3It's not really magic at all. It's a plumbing command, meant for use in scripts, rather than for users. The read-tree command is astonishingly complicated, though: it implements (some of) merging, subtree operations, and all kinds of other cleverness. It's a significant part of the reason that the index, which is otherwise kind of a pain, exists.

4If you like, you can run git commit instead. In old Git versions that don't have git merge --continue, you will have to use git commit. It is OK to use git commit directly: all git merge --continue does is check first that there is a merge to finish, then runs git commit for you. Using git merge --continue, you check that you really are finishing a merge.


Consider this option as well

Suppose you don't want a merge. That is, suppose you want to keep the progression:

             I--J   <-- master (HEAD)
            /
...--F--G--H
            \
             K--L   <-- dev

the way it is, but add a new commit O to master, whose parent is J, but whose content matches that of L on dev?

This is easy to do, too. Having freshly done a git checkout master, so that your index and work-tree match J, you now run:

git read-tree -u dev

(with no preceding merge there can't be merge conflicts, so --reset should not be required).

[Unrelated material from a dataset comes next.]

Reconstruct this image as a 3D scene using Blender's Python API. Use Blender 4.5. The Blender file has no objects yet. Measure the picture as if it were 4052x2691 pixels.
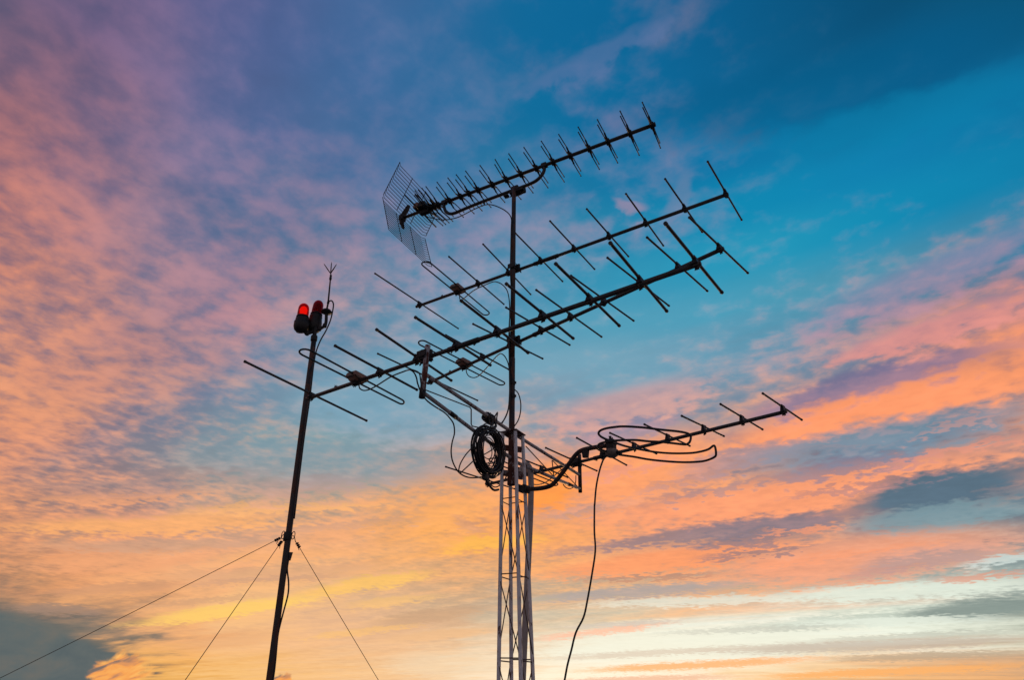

This replaces Git's index and your work-tree contents, reading them from commit L, just as we did in the merge example. Now you can run git commit to make O:

             I--J--O   <-- master (HEAD)
            /
...--F--G--H
            \
             K--L   <-- dev

The content of commit O now matches the content of L; the history obtained by starting at master—commit O—and working backwards reads O, then J, then I, then H, and so on.